What you will do:
Filter the lines below, copying only those with the string "from".
------------
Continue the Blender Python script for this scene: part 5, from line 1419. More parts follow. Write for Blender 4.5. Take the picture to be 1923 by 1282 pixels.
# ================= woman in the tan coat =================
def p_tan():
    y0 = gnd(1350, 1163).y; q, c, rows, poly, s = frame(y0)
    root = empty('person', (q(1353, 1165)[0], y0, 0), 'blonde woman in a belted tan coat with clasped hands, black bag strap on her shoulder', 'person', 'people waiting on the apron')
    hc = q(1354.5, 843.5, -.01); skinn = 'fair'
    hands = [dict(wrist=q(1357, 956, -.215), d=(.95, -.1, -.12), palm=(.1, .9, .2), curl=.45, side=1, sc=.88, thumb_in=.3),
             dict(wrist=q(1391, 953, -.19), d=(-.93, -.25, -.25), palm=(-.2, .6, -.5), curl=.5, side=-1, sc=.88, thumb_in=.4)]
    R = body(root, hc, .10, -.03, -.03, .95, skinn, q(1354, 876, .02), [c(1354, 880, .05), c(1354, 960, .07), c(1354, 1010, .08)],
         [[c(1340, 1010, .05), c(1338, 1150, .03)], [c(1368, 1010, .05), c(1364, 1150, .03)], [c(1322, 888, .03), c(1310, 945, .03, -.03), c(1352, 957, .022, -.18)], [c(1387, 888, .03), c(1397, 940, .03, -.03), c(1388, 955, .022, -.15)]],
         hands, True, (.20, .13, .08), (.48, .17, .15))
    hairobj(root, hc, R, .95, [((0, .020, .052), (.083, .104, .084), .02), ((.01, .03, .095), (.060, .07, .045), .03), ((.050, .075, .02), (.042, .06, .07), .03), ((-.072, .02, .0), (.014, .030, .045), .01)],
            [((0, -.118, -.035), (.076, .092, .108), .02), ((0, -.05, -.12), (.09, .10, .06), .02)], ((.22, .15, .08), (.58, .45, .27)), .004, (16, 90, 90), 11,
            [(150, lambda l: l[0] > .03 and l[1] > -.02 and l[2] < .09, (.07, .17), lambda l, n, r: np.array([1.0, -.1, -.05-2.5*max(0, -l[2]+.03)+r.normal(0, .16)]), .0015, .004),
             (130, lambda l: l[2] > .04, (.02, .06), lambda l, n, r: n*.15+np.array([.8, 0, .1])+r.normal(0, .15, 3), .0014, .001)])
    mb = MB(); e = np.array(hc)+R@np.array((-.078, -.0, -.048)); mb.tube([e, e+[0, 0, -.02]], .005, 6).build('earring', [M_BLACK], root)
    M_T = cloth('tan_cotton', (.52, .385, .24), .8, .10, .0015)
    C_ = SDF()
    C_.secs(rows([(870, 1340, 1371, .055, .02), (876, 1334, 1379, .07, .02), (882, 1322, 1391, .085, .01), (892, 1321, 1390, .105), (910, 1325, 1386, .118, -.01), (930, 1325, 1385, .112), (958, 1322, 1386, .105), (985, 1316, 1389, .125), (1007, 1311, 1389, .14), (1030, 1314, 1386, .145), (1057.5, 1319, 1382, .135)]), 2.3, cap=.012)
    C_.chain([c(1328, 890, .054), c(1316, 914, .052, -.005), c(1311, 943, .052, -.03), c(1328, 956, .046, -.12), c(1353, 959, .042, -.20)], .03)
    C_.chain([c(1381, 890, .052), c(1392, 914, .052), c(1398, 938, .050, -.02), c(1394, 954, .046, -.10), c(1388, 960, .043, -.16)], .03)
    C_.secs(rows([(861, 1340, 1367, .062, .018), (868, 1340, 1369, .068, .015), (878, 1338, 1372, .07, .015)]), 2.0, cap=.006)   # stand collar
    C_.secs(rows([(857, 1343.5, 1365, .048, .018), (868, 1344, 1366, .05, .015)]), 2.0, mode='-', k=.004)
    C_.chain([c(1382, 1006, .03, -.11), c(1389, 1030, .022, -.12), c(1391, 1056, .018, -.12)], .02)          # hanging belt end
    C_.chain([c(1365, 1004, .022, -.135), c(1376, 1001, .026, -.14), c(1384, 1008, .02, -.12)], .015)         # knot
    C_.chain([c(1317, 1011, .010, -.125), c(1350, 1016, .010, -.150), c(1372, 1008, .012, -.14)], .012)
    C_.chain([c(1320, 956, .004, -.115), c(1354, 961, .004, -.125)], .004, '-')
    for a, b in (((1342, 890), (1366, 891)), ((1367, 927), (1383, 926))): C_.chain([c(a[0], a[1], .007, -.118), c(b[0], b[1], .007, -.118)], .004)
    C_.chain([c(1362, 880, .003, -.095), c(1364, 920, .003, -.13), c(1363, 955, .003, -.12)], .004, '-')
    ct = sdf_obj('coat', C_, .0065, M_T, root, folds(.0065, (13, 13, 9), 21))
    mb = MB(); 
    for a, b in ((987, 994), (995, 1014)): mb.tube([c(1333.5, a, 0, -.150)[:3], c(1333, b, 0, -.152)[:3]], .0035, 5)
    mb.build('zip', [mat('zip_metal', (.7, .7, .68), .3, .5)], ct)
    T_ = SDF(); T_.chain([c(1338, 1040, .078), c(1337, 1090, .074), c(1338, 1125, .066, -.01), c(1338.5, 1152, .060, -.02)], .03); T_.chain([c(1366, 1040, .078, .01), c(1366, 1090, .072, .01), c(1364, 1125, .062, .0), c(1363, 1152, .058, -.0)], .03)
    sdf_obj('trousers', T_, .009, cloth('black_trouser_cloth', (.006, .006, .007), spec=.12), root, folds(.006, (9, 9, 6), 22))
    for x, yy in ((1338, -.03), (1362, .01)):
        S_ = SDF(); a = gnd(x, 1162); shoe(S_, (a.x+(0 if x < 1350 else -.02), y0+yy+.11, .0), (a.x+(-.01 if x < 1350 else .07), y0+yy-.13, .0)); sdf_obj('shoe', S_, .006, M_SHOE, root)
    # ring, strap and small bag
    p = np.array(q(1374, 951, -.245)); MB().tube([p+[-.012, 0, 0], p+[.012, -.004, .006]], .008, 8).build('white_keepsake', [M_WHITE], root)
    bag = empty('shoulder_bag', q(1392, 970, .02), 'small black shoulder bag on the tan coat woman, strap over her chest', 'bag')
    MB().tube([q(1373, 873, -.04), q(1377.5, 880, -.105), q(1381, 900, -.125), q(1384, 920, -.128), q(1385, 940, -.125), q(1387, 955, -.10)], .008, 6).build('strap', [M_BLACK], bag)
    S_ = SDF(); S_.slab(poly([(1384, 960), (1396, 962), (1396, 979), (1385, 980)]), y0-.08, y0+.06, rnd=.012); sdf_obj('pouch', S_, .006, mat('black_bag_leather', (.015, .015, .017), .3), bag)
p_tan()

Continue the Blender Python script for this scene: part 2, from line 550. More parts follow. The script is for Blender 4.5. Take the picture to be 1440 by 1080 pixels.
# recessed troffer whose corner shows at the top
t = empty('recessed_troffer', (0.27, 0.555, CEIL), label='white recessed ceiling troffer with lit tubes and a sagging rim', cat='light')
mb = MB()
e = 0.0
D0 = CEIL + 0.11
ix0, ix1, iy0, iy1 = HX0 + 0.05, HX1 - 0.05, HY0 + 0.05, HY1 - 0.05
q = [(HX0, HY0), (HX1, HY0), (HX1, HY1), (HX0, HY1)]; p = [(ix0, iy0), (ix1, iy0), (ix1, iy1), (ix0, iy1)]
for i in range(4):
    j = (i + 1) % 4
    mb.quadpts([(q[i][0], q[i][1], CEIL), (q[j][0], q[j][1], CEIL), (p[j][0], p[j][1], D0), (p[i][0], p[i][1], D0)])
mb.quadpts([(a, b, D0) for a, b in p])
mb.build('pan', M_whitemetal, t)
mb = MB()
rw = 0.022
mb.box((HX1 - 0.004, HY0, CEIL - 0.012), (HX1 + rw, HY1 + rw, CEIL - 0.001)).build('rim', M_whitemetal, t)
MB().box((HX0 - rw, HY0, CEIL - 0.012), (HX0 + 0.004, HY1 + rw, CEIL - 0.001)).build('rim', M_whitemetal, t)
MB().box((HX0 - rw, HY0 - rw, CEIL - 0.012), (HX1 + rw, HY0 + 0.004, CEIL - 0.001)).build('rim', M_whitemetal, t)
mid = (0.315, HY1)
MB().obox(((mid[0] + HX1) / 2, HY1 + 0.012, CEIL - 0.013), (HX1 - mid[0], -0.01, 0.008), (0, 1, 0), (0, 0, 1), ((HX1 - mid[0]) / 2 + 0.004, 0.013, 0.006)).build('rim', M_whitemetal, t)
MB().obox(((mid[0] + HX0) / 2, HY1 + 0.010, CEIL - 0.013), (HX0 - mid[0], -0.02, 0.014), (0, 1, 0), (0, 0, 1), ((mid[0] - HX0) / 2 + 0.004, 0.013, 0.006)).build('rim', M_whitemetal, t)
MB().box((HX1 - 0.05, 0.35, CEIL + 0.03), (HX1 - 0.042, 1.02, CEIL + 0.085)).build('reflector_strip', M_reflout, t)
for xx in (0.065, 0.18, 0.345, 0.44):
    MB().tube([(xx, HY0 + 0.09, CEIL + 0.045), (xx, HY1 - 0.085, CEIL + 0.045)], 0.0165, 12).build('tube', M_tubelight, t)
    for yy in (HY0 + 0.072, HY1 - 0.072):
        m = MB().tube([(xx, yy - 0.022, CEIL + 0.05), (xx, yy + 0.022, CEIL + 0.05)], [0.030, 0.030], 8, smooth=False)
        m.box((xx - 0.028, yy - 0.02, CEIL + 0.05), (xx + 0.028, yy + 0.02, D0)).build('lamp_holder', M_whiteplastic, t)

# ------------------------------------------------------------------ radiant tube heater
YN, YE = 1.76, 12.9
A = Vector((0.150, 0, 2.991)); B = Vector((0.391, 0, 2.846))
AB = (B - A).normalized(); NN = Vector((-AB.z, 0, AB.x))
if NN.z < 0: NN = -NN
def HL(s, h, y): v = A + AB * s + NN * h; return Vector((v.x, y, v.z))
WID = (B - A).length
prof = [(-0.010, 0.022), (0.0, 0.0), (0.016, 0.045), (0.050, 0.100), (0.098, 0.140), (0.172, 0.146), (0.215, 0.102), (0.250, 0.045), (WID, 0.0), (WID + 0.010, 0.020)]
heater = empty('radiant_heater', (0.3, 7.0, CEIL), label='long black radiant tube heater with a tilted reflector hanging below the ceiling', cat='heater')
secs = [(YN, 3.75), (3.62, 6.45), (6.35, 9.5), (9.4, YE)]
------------
Written answer:
Continue the Blender Python script for this scene: part 5, from line 1419. More parts follow. Write for Blender 4.5. Take the picture to be 1923 by 1282 pixels.
Continue the Blender Python script for this scene: part 2, from line 550. More parts follow. The script is for Blender 4.5. Take the picture to be 1440 by 1080 pixels.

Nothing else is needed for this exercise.